**Task statement:**
Repeat exactly the lines from the start through the line with "scn = bpy.context.scene", both ends included.

[Given data start]

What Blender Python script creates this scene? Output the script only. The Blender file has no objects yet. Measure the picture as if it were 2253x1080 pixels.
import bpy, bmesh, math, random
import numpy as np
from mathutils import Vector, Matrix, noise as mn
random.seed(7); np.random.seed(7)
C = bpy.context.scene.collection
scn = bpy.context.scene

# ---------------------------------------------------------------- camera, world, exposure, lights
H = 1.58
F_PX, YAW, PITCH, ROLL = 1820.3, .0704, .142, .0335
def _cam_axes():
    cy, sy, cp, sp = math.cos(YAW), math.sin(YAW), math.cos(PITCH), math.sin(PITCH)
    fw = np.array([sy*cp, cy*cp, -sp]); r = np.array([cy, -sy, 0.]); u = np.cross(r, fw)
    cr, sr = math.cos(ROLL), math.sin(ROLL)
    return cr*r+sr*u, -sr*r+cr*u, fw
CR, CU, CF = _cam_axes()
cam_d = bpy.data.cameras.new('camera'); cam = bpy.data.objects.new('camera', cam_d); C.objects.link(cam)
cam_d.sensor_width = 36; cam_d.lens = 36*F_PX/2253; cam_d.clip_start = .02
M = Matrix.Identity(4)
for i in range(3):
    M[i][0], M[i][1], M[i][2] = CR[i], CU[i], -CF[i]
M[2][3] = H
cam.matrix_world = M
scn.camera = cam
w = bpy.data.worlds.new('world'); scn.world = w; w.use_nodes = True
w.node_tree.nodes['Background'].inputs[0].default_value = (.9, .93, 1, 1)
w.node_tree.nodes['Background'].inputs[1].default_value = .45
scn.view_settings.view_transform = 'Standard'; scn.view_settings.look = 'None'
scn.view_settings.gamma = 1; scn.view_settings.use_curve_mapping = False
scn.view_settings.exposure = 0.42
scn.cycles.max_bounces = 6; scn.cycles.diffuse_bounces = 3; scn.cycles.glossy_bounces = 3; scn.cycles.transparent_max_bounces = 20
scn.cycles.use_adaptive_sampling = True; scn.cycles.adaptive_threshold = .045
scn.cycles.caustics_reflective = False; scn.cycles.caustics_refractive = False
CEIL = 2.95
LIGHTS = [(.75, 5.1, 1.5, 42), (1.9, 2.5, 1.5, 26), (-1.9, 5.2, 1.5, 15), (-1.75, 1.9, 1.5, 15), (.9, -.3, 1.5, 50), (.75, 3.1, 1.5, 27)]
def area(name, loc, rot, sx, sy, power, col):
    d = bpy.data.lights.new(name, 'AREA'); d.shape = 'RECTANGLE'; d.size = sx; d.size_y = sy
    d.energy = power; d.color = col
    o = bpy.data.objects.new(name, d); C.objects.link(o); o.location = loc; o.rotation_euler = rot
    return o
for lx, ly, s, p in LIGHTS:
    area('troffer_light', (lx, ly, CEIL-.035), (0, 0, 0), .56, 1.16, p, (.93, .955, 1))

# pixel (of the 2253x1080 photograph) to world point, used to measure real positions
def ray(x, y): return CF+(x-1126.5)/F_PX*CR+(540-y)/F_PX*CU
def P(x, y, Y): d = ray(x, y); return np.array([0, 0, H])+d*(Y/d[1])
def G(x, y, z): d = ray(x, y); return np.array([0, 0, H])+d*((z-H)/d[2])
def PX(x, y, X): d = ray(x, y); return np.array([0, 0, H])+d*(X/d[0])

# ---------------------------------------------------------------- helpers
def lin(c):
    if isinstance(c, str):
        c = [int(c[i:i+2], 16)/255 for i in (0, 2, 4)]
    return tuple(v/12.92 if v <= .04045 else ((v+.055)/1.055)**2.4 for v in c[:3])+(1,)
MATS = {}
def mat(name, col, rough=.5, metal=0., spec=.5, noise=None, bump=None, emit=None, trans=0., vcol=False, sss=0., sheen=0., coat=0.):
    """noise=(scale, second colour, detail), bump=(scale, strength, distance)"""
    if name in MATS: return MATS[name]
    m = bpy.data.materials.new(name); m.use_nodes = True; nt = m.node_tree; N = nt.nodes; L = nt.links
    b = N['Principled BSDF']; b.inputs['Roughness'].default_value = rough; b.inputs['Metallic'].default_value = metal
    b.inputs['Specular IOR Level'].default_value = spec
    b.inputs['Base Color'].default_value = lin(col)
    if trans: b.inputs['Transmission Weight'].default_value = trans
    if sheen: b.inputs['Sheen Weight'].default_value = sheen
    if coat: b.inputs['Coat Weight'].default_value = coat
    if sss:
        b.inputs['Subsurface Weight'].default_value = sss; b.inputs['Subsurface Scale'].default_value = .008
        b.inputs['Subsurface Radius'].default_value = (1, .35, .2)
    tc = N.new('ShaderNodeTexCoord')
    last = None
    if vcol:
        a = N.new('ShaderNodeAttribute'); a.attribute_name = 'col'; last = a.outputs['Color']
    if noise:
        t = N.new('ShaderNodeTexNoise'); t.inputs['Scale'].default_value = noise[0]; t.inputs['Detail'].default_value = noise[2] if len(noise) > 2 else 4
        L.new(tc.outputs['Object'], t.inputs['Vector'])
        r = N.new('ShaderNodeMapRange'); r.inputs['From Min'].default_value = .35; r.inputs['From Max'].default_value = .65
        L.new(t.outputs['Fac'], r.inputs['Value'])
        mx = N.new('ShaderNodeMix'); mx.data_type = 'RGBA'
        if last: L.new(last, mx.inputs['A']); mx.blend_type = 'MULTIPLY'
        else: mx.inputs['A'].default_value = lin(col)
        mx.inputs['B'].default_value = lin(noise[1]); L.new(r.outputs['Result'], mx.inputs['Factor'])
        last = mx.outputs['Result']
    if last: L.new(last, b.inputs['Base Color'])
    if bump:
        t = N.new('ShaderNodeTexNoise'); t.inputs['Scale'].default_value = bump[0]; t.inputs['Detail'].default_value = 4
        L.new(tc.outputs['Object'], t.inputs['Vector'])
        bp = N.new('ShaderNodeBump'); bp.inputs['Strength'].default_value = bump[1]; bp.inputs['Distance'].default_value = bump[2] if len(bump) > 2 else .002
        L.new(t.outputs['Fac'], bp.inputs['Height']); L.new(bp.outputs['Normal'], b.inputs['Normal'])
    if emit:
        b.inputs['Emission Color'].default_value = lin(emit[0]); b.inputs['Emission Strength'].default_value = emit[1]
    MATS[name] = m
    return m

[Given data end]

**Solution:**
What Blender Python script creates this scene? Output the script only. The Blender file has no objects yet. Measure the picture as if it were 2253x1080 pixels.
import bpy, bmesh, math, random
import numpy as np
from mathutils import Vector, Matrix, noise as mn
random.seed(7); np.random.seed(7)
C = bpy.context.scene.collection
scn = bpy.context.scene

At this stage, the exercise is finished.